### CHALLENGE
Identify the lines bearing the string "wide" and gather them.

### PROVIDED MATERIAL
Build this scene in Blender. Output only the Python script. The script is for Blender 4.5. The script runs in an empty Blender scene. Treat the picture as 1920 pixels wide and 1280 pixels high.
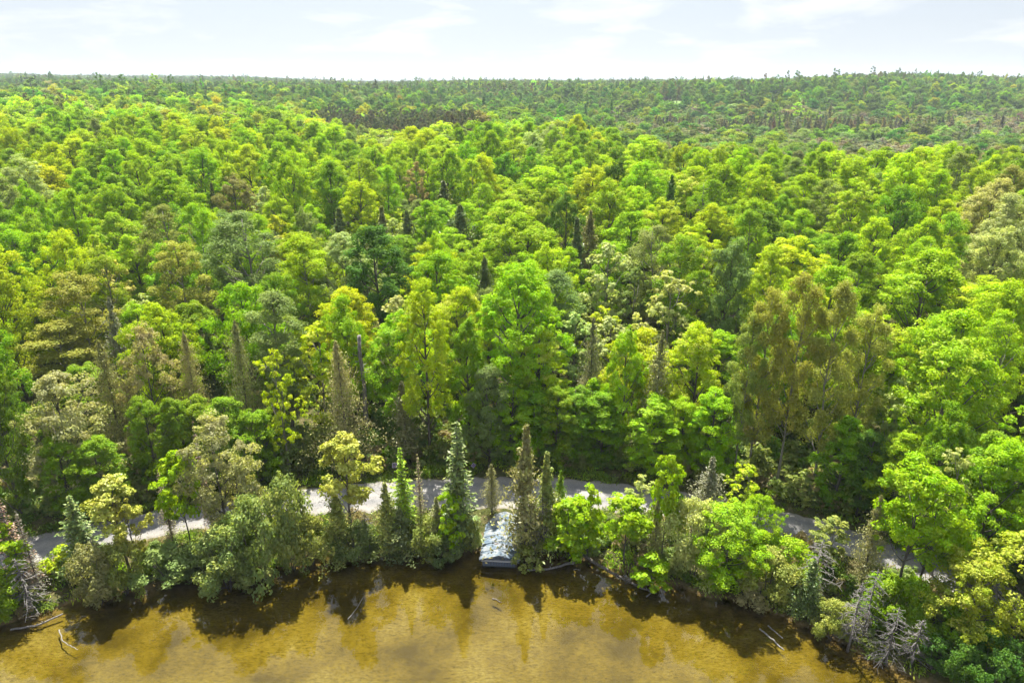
import bpy, math, random
import numpy as np
from mathutils import Vector

rng = np.random.default_rng(11)
random.seed(5)
R = math.radians
scene = bpy.context.scene
COL = scene.collection

# ------------------------------------------------------------------ camera
CAM_H, PITCH, FPX = 45.0, R(20.9), 1280.0          # focal length in units of a 1920 px wide frame
cam_data = bpy.data.cameras.new('camera')
cam_data.sensor_width = 36.0
cam_data.lens = 24.0
cam_data.clip_start = 0.5
cam_data.clip_end = 20000
cam = bpy.data.objects.new('camera', cam_data)
COL.objects.link(cam)
cam.location = (0, 0, CAM_H)
cam.rotation_euler = (R(90) - PITCH, 0, 0)
scene.camera = cam

# ------------------------------------------------------------------ light
SUN_AZ, SUN_EL = R(-8), R(63)
sun_vec = Vector((math.sin(SUN_AZ) * math.cos(SUN_EL), math.cos(SUN_AZ) * math.cos(SUN_EL), math.sin(SUN_EL)))
sd = bpy.data.lights.new('sun', 'SUN')
sd.energy = 5.0
sd.angle = R(0.6)
sd.color = (1.0, 0.94, 0.82)
so = bpy.data.objects.new('sun', sd)
COL.objects.link(so)
so.location = (0, 100, 200)
so.rotation_euler = (-sun_vec).to_track_quat('-Z', 'Y').to_euler()

world = bpy.data.worlds.new('World')
scene.world = world
world.use_nodes = True
wn, wl = world.node_tree.nodes, world.node_tree.links
for n in list(wn):
    wn.remove(n)
w_out = wn.new('ShaderNodeOutputWorld')
bg = wn.new('ShaderNodeBackground')
bg.inputs['Strength'].default_value = 0.043
sky = wn.new('ShaderNodeTexSky')
sky.sky_type = 'NISHITA'
sky.sun_disc = False
sky.sun_elevation = SUN_EL
sky.sun_rotation = SUN_AZ
sky.air_density = 1.0
sky.dust_density = 0.8
sky.ozone_density = 1.5
tc = wn.new('ShaderNodeTexCoord')
sep = wn.new('ShaderNodeSeparateXYZ')
wl.new(tc.outputs['Generated'], sep.inputs[0])
# clouds: low flat puffs in a thin veil
cmb = wn.new('ShaderNodeMapping'); cmb.inputs['Scale'].default_value = (7.0, 7.0, 30.0); cmb.inputs['Location'].default_value = (0.7, 0.2, 0.4)
wl.new(tc.outputs['Generated'], cmb.inputs[0])
cn = wn.new('ShaderNodeTexNoise')
cn.inputs['Scale'].default_value = 1.0
cn.inputs['Detail'].default_value = 7
cn.inputs['Roughness'].default_value = 0.56
cn.inputs['Distortion'].default_value = 0.3
wl.new(cmb.outputs[0], cn.inputs['Vector'])
cr = wn.new('ShaderNodeValToRGB')
cr.color_ramp.elements[0].position = 0.49
cr.color_ramp.elements[1].position = 0.66
wl.new(cn.outputs['Fac'], cr.inputs[0])
cmax = wn.new('ShaderNodeMath'); cmax.operation = 'MULTIPLY_ADD'
cmax.inputs[1].default_value = 0.85; cmax.inputs[2].default_value = 0.0
wl.new(cr.outputs[0], cmax.inputs[0])
cmix = wn.new('ShaderNodeMix'); cmix.data_type = 'RGBA'
wl.new(cmax.outputs[0], cmix.inputs[0])
veil = wn.new('ShaderNodeMix'); veil.data_type = 'RGBA'; veil.inputs[0].default_value = 0.75   # a thin veil everywhere, puffs on top
wl.new(sky.outputs[0], veil.inputs[6])
wl.new(veil.outputs[2], cmix.inputs[6])
nrm = wn.new('ShaderNodeVectorMath'); nrm.operation = 'NORMALIZE'; wl.new(tc.outputs['Generated'], nrm.inputs[0])
dot = wn.new('ShaderNodeVectorMath'); dot.operation = 'DOT_PRODUCT'; dot.inputs[1].default_value = tuple(sun_vec); wl.new(nrm.outputs[0], dot.inputs[0])
dmx = wn.new('ShaderNodeMath'); dmx.operation = 'MAXIMUM'; dmx.inputs[1].default_value = 0.0; wl.new(dot.outputs['Value'], dmx.inputs[0])
dpw = wn.new('ShaderNodeMath'); dpw.operation = 'POWER'; dpw.inputs[1].default_value = 4.0; wl.new(dmx.outputs[0], dpw.inputs[0])
dga = wn.new('ShaderNodeMath'); dga.operation = 'MULTIPLY_ADD'; dga.inputs[1].default_value = 1.9; dga.inputs[2].default_value = 1.0; wl.new(dpw.outputs[0], dga.inputs[0])
ccl = wn.new('ShaderNodeVectorMath'); ccl.operation = 'SCALE'; ccl.inputs[0].default_value = (7.9, 7.95, 8.1); wl.new(dga.outputs[0], ccl.inputs['Scale'])
cvl = wn.new('ShaderNodeVectorMath'); cvl.operation = 'SCALE'; cvl.inputs[0].default_value = (5.95, 6.3, 7.05); wl.new(dga.outputs[0], cvl.inputs['Scale']); wl.new(cvl.outputs[0], veil.inputs[7])
wl.new(ccl.outputs[0], cmix.inputs[7])
wl.new(cmix.outputs[2], bg.inputs['Color'])
wl.new(bg.outputs[0], w_out.inputs['Surface'])

scene.view_settings.view_transform = 'Standard'
scene.view_settings.look = 'None'
scene.view_settings.gamma = 1.0
scene.view_settings.use_curve_mapping = False
scene.view_settings.exposure = 1.5

scene.render.engine = 'CYCLES'
cy = scene.cycles
cy.max_bounces = 6
cy.diffuse_bounces = 4
cy.glossy_bounces = 2
cy.transmission_bounces = 2
cy.transparent_max_bounces = 8
cy.volume_bounces = 0
cy.caustics_reflective = False
cy.caustics_refractive = False
cy.sample_clamp_indirect = 4.0
cy.use_denoising = True
cy.denoiser = 'OPENIMAGEDENOISE'
cy.denoising_input_passes = 'RGB_ALBEDO_NORMAL'
cy.denoising_prefilter = 'ACCURATE'
cy.use_adaptive_sampling = True
cy.adaptive_threshold = 0.025

# ------------------------------------------------------------------ picture <-> place helpers
cp, sp = math.cos(PITCH), math.sin(PITCH)
def ray(u, v):
    xc, yc = (u - 960) / FPX, (640 - v) / FPX
    return np.array([xc, cp + yc * sp, -sp + yc * cp])
def px2plane(u, v, z):
    d = ray(u, v)
    k = (z - CAM_H) / d[2]
    return k * d[0], k * d[1]
def project(x, y, z):
    dz = z - CAM_H
    f = y * cp - dz * sp
    up = y * sp + dz * cp
    return 960 + FPX * x / f, 640 - FPX * up / f, f
def smooth(a, b, x):
    t = np.clip((x - a) / (b - a), 0, 1)
    return t * t * (3 - 2 * t)

# ------------------------------------------------------------------ terrain
ROAD_Z = 1.3
road_px = [(-140, 1052, 1140), (0, 1006, 1075), (130, 984, 1046), (290, 953, 1008), (430, 932, 984), (560, 913, 966), (680, 902, 959),
           (800, 895, 955), (900, 891, 954), (1060, 894, 954), (1170, 903, 959), (1300, 920, 975), (1430, 944, 1000),
           (1530, 967, 1023), (1650, 1003, 1064), (1800, 1055, 1125), (1960, 1118, 1195)]
rx, ry, rw = [], [], []
for u, va, vb in road_px:
    xa, ya = px2plane(u, va, ROAD_Z); xb, yb = px2plane(u, vb, ROAD_Z)
    rx.append((xa + xb) / 2); ry.append((ya + yb) / 2); rw.append((ya - yb) / 2)
XS = np.arange(-130, 130.1, 0.5)
def smooth_curve(px, py, k=13):
    v = np.interp(XS, px, py)
    # continue straight beyond the ends
    sl = (py[1] - py[0]) / (px[1] - px[0]); v[XS < px[0]] = py[0] + sl * (XS[XS < px[0]] - px[0])
    sl = (py[-1] - py[-2]) / (px[-1] - px[-2]); v[XS > px[-1]] = py[-1] + sl * (XS[XS > px[-1]] - px[-1])
    ker = np.hanning(k); ker /= ker.sum()
    return np.convolve(np.pad(v, k // 2, mode='edge'), ker, 'valid')
road_c = smooth_curve(rx, ry, 25)
road_w = np.clip(smooth_curve(rx, rw, 25), 2.6, 3.4)
shore_px = [(-160, 1229), (0, 1172), (60, 1154), (150, 1126), (250, 1106), (400, 1073), (500, 1066), (600, 1044), (700, 1034), (800, 1028),
            (900, 1034), (975, 1044), (1080, 1046), (1150, 1062), (1250, 1094), (1330, 1116), (1400, 1136), (1480, 1154),
            (1560, 1200), (1650, 1242), (1750, 1284), (1900, 1344), (2050, 1399)]
shx, shy = zip(*[px2plane(u, v, 0) for u, v in shore_px])
shore_c = smooth_curve(shx, shy, 9)
shore_c += 0.35 * np.sin(XS * 1.3) * np.sin(XS * 0.37 + 1)
def f_road(x): return np.interp(x, XS, road_c)
def f_roadw(x): return np.interp(x, XS, road_w)
def f_shore(x): return np.interp(x, XS, shore_c)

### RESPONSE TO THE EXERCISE
Build this scene in Blender. Output only the Python script. The script is for Blender 4.5. The script runs in an empty Blender scene. Treat the picture as 1920 pixels wide and 1280 pixels high.
CAM_H, PITCH, FPX = 45.0, R(20.9), 1280.0          # focal length in units of a 1920 px wide frame